Huseyin  Aykol: Erdogan is the one who is against education in Kurdish, and who said, ‘There is no such thing as a Kurdish problem.’ Therefore,  a Kurdish Koran won’t bring him gain. On the other hand, the majority of the Kurdish voters are religious, yet they have been voting for the parties that were in line with the HDP. Thus, for Demirtas and his predecessors, religion is not something that they have just remembered. Yet, a religious competition was never tolerable for those parties.

Rudaw: How are voters affected by the attacks against the HDP offices?

Huseyin  Aykol: In the Kurdish regions it has the opposite effect: it motivates people to vote for the HDP. Yet, in the west, it can cause some uneasiness, and that’s what the AKP is up to. They are trying to say, ‘The HDP is not an umbrella  party with many different political entities, it is the PKK.’ However, the PKK has been practicing a ceasefire for some years and wants to solve the Kurdish problem in a democratic way.

Rudaw: If the HDP enters the parliament, how would this affect the Kurdish problem?

Huseyin  Aykol: Positively, of course, because it would empower the HDP as an interlocutor.
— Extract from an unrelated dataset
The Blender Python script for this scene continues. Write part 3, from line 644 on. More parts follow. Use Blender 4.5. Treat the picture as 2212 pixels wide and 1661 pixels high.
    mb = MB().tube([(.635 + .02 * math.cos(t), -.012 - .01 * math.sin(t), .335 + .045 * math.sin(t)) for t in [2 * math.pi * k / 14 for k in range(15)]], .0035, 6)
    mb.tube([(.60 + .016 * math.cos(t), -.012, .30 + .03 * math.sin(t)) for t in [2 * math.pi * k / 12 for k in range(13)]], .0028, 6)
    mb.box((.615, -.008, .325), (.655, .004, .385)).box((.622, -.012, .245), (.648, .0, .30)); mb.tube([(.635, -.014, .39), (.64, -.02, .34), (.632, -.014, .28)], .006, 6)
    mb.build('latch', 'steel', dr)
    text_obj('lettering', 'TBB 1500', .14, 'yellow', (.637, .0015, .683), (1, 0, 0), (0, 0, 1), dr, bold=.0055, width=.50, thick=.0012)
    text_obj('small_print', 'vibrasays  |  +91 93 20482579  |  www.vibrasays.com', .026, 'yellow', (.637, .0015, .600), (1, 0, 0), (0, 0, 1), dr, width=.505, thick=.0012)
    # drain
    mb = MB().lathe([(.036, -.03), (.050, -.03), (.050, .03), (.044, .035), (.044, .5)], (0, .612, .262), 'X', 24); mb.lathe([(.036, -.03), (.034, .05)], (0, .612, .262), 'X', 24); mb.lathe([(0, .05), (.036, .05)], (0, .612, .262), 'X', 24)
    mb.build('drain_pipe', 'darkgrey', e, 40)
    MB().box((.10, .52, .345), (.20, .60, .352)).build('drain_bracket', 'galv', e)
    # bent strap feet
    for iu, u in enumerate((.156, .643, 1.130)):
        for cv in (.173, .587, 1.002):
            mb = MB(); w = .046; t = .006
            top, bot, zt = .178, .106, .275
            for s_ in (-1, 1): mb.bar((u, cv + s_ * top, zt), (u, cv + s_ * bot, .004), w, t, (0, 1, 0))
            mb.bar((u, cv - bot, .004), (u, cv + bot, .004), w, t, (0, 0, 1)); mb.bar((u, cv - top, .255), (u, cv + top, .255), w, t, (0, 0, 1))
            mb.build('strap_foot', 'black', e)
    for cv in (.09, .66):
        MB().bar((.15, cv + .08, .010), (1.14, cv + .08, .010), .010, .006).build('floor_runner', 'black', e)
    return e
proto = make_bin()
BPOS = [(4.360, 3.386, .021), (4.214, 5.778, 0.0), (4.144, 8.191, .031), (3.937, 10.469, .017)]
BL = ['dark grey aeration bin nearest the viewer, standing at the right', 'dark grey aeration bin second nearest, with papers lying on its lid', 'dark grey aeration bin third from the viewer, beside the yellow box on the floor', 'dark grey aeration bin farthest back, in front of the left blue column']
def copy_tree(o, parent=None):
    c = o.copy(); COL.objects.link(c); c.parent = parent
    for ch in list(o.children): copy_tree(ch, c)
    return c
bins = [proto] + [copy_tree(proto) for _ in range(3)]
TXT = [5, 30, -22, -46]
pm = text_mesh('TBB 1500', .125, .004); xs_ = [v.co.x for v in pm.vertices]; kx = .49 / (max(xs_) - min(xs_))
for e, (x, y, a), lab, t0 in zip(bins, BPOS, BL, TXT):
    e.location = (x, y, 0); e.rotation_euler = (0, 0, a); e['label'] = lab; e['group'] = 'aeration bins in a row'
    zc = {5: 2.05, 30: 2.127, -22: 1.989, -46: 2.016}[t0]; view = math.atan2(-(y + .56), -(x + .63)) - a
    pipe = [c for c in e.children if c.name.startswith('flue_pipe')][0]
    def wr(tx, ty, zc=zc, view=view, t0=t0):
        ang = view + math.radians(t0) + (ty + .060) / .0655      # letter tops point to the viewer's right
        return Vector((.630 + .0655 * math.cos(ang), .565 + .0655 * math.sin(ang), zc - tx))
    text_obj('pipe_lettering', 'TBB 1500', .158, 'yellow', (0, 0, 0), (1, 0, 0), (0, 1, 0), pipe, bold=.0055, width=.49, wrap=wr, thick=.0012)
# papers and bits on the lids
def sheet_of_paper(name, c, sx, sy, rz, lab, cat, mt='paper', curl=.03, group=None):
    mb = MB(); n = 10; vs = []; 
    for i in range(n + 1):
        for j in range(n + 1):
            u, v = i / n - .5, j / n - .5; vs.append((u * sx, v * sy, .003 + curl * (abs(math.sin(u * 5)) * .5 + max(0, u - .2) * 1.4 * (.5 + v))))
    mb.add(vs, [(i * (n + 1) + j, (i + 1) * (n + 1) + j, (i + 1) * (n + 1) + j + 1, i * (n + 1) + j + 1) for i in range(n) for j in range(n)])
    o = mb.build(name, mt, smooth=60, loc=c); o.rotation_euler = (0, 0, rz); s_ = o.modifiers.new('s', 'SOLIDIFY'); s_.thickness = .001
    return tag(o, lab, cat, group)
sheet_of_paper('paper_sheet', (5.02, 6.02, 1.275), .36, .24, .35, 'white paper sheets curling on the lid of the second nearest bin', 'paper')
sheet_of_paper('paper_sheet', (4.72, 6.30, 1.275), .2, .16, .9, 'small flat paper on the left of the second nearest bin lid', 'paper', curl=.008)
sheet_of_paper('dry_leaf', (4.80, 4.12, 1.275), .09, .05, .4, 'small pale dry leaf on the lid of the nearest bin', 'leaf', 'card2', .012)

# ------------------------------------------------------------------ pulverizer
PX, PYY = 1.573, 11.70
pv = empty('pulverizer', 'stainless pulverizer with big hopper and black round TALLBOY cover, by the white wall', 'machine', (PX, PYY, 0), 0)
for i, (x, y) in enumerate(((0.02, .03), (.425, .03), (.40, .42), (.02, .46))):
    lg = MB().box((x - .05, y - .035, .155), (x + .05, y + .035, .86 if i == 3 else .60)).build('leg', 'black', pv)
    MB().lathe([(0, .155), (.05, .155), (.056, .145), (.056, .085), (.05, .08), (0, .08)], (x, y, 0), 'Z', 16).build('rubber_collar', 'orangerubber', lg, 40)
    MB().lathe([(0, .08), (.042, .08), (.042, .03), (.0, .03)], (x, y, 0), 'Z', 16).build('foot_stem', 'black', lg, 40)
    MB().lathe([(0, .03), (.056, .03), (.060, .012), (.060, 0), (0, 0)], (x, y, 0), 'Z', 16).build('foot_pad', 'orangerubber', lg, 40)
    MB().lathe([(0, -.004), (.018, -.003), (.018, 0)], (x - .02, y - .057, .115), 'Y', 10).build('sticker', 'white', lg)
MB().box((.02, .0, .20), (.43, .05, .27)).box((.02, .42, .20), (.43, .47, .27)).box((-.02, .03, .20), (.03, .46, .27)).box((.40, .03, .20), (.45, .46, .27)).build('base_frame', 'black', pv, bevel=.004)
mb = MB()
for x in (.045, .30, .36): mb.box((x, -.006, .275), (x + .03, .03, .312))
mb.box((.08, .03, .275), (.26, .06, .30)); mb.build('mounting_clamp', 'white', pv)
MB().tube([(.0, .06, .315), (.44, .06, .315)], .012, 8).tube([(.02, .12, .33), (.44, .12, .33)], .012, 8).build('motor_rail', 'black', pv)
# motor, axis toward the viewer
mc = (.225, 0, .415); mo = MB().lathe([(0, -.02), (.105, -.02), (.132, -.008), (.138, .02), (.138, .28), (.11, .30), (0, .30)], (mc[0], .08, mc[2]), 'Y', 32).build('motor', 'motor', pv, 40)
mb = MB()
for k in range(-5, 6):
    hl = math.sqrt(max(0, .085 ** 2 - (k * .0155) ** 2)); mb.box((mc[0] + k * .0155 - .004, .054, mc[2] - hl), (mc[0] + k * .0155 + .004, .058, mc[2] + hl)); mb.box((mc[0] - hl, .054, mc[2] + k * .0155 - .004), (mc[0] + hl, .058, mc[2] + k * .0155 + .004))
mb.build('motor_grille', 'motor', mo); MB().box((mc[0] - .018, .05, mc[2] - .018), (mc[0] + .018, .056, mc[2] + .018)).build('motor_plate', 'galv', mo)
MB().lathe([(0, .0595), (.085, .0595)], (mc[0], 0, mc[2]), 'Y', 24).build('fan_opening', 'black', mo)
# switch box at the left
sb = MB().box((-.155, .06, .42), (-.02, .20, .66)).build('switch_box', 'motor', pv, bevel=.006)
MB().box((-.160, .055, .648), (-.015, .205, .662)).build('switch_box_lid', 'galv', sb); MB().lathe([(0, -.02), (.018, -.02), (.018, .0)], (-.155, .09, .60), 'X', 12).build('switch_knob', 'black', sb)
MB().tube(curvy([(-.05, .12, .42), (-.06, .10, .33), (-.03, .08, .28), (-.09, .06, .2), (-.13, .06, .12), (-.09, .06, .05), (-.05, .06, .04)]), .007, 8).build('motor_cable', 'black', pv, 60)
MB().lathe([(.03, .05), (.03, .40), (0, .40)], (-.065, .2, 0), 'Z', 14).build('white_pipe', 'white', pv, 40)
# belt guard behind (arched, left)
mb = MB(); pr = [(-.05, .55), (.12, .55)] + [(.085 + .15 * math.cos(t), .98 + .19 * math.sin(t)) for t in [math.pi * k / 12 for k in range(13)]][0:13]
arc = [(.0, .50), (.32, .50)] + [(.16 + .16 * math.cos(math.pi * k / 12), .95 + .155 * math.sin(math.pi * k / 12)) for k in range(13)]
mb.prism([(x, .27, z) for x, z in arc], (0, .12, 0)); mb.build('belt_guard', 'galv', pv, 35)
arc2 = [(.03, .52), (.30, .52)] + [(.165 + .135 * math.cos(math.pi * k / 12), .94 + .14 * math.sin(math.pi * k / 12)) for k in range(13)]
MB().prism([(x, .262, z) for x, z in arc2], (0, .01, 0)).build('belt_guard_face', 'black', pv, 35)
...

But more importantly, it will control Erdogan’s mindset, which is like a truck going downhill without a brake. A form of coalition would bring some kind of check and balance to the AKP.

Rudaw: What if the HDP does not make it to parliament? There are claims that a Kurdish parliament would be announced in Diyarbakır? Do you think this is realistic?

Huseyin  Aykol: As all the surveys are showing, the HDP will pass the threshold. If not, that means its votes were stolen. That would enormously harm the democracy in Turkey and cast a shadow on its legitimacy. On the other hand, at present the Kurds are mostly governing themselves as a result of the municipalities they have gained through elections. Therefore, I don’t think that a Kurdish Parliament will be established in Diyarbakir, there is no need to do this.

Rudaw: Do you think the isolation of PKK leader Abdullah Ocalan is weakening the HDP’s election campaign?

Huseyin  Aykol:I don’t think so. On the contrary, it is making the Kurdish people tense and that is not a good thing for any government. Thus, the  reaction votes against the AKP are increasing.

Rudaw: If the HDP makes it to parliament, Demirtas has promised that his party would refuse to cooperate with the AKP, even to solve the Kurdish question. What would be PKK reaction to this?

Huseyin  Aykol: The solution of the Kurdish problem means  the democratization of Turkey, yet the AKP and its superior mind, Erdogan, moved away from democracy -- by such actions  as the Internal Security Act -- and they continue to do so. Therefore, if the AKP turns around 180 degrees and turns its back on Erdogan by pledging to embrace democratic rules, everybody would help them. Nevertheless, I am not optimistic about the AKP.